A exposição mostrava 270 obras de 85 artistas, entre eles os mundialmente conhecidos Cândido Portinari e Adriana Varejão. Diversidade de gênero e sexual era a questão comum entre os trabalhos. Alguns, porém, foram vistos como incitação a depravações sexuais e ao ódio religioso. Talvez a mais polêmica, a obra “Travesti da Lambada e Deusa das Águas”, de Bia Leite, foi taxada de apologia à pedofilia. “O objetivo do trabalho é justamente o contrário. É que essas crianças tenham suas existências respeitadas”, afirmou a autora em entrevista. Um dia após o fechamento da exposição, os promotores Denise Villela e Júlio Almeida, do Ministério Público do Rio Grande do Sul, verificaram as obras e concluíram que a acusação de pedofilia é infundada. “O que existe são algumas imagens que podem caracterizar cenas de sexo explícito. Do ponto de vista criminal, não vi nada”, afirmou Almeida.

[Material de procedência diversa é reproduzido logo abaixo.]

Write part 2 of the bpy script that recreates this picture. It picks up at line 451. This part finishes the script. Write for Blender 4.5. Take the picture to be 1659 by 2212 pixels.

É importante que as pessoas expressem suas reações. O objetivo de uma exposição é dialogar, possibilitar que o público discuta seus pontos de vista e desenvolva senso crítico Joy Garnett, da fundação americana National Coalition Against Censorship

Rodrigo Cássio Oliveira, professor da Universidade Federal de Goiás (UFG) e doutor em Estética e Filosofia da Arte, acredita que deve ser garantida a liberdade de manifestação de quem não gosta, não concorda ou ainda se sente ofendido com uma obra. “Mas há diferença entre não gostar e pedir para que não seja exibida”, afirma. “Exigir o fim da exposição é intolerância. As obras que estavam expostas seguem uma estratégia de afrontar e chocar, e isso faz parte da arte há muito tempo”, diz. A artista Joy Garnett, da fundação americana National Coalition Against Censorship, que se organiza contra atos de censura, concorda. “É importante que as pessoas expressem suas reações”, diz. “E o objetivo de uma exposição é dialogar, possibilitar que o público discuta seus pontos de vista e desenvolva senso crítico”. Para Oliveira, uma maneira de resolver a polêmica teria sido estipular uma classificação indicativa. Questionado, o Santander afirma que “a exposição era aberta para visitantes de qualquer idade, mas havia um cartaz alertando para a existência de obras com nudez.”

DITADURA Repressão a expressões artísticas marcou períodos históricos sombrios, como o nazismo, que promoveu a queima de livros (Crédito:Divulgação)

Luta constante

A censura sempre foi uma constante na história da arte. No século XVI, a Igreja Católica pediu a um pintor que tapasse a genitália de algumas figuras pintadas por Michelangelo na Capela Sistina. O quadro “A Origem do Mundo”, de Gustave Coubert, de 1866, passou anos escondido até ser exposto em um museu francês e se tornar uma das obras mais importantes da arte moderna. “Entretanto, ela é recorrentemente censurada nas ‘redes sociais’, até pelo próprio Facebook, causa escândalo quando aparece em capas de livros ou em jornais. É a pintura de uma vagina. Apenas isso”, afirma Alambert, da USP.

Visões de mundo

A americana Joy Garnett afirma que a sombra da proibição está sempre presente em qualquer mostra e é uma constante no trabalho dos artistas. “No geral, instituições querem evitar controvérsias e não entendem que a importância é justamente mostrar diferentes visões de mundo”, diz, referindo-se à nota do Banco Santander em que é feito um pedido de desculpas “a todos aqueles que enxergaram desrespeito a símbolos e crenças na exposição ‘Queermuseu’” seguido da afirmação de que “isso não faz parte de nossa visão de mundo.” “Arte não é sobre beleza. É preciso garantir que muitos pontos de vista sejam apresentados para termos uma sociedade em que não se viva só um tipo de experiência.”